(Scene modeling code data)
════

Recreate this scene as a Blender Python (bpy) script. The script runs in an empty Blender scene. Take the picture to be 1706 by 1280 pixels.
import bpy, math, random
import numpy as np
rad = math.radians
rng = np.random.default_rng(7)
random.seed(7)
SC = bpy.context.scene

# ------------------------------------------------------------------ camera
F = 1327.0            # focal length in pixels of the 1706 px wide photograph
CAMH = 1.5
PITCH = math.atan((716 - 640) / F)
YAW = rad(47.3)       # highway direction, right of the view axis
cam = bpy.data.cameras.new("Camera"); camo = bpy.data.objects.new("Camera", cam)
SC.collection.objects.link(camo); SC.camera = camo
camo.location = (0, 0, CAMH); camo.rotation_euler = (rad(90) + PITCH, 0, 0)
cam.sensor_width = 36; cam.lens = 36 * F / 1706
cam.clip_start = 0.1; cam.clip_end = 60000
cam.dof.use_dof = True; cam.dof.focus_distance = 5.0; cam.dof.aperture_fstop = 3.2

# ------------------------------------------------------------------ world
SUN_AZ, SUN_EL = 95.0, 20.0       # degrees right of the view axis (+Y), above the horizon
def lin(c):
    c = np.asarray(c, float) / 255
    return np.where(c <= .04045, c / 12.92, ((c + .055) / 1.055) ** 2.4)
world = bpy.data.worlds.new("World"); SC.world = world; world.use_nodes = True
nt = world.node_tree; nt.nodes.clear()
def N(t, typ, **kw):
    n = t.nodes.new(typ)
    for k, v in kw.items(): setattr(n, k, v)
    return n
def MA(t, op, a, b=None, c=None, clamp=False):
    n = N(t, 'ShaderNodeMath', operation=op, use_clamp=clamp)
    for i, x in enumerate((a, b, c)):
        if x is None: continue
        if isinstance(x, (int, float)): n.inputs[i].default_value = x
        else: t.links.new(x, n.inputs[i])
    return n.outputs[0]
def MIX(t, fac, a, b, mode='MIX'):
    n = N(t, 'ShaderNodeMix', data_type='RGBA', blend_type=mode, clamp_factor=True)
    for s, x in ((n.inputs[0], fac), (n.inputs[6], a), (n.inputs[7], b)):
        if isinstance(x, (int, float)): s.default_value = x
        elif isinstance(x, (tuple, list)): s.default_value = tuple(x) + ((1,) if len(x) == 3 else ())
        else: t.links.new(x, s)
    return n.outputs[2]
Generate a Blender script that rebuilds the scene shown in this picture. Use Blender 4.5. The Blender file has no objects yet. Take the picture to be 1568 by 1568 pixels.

════

→ **Instructions for the task**
Type the whole listing again, unaltered.

→ **Exercise answer**
Recreate this scene as a Blender Python (bpy) script. The script runs in an empty Blender scene. Take the picture to be 1706 by 1280 pixels.
import bpy, math, random
import numpy as np
rad = math.radians
rng = np.random.default_rng(7)
random.seed(7)
SC = bpy.context.scene

# ------------------------------------------------------------------ camera
F = 1327.0            # focal length in pixels of the 1706 px wide photograph
CAMH = 1.5
PITCH = math.atan((716 - 640) / F)
YAW = rad(47.3)       # highway direction, right of the view axis
cam = bpy.data.cameras.new("Camera"); camo = bpy.data.objects.new("Camera", cam)
SC.collection.objects.link(camo); SC.camera = camo
camo.location = (0, 0, CAMH); camo.rotation_euler = (rad(90) + PITCH, 0, 0)
cam.sensor_width = 36; cam.lens = 36 * F / 1706
cam.clip_start = 0.1; cam.clip_end = 60000
cam.dof.use_dof = True; cam.dof.focus_distance = 5.0; cam.dof.aperture_fstop = 3.2

# ------------------------------------------------------------------ world
SUN_AZ, SUN_EL = 95.0, 20.0       # degrees right of the view axis (+Y), above the horizon
def lin(c):
    c = np.asarray(c, float) / 255
    return np.where(c <= .04045, c / 12.92, ((c + .055) / 1.055) ** 2.4)
world = bpy.data.worlds.new("World"); SC.world = world; world.use_nodes = True
nt = world.node_tree; nt.nodes.clear()
def N(t, typ, **kw):
    n = t.nodes.new(typ)
    for k, v in kw.items(): setattr(n, k, v)
    return n
def MA(t, op, a, b=None, c=None, clamp=False):
    n = N(t, 'ShaderNodeMath', operation=op, use_clamp=clamp)
    for i, x in enumerate((a, b, c)):
        if x is None: continue
        if isinstance(x, (int, float)): n.inputs[i].default_value = x
        else: t.links.new(x, n.inputs[i])
    return n.outputs[0]
def MIX(t, fac, a, b, mode='MIX'):
    n = N(t, 'ShaderNodeMix', data_type='RGBA', blend_type=mode, clamp_factor=True)
    for s, x in ((n.inputs[0], fac), (n.inputs[6], a), (n.inputs[7], b)):
        if isinstance(x, (int, float)): s.default_value = x
        elif isinstance(x, (tuple, list)): s.default_value = tuple(x) + ((1,) if len(x) == 3 else ())
        else: t.links.new(x, s)
    return n.outputs[2]
Generate a Blender script that rebuilds the scene shown in this picture. Use Blender 4.5. The Blender file has no objects yet. Take the picture to be 1568 by 1568 pixels.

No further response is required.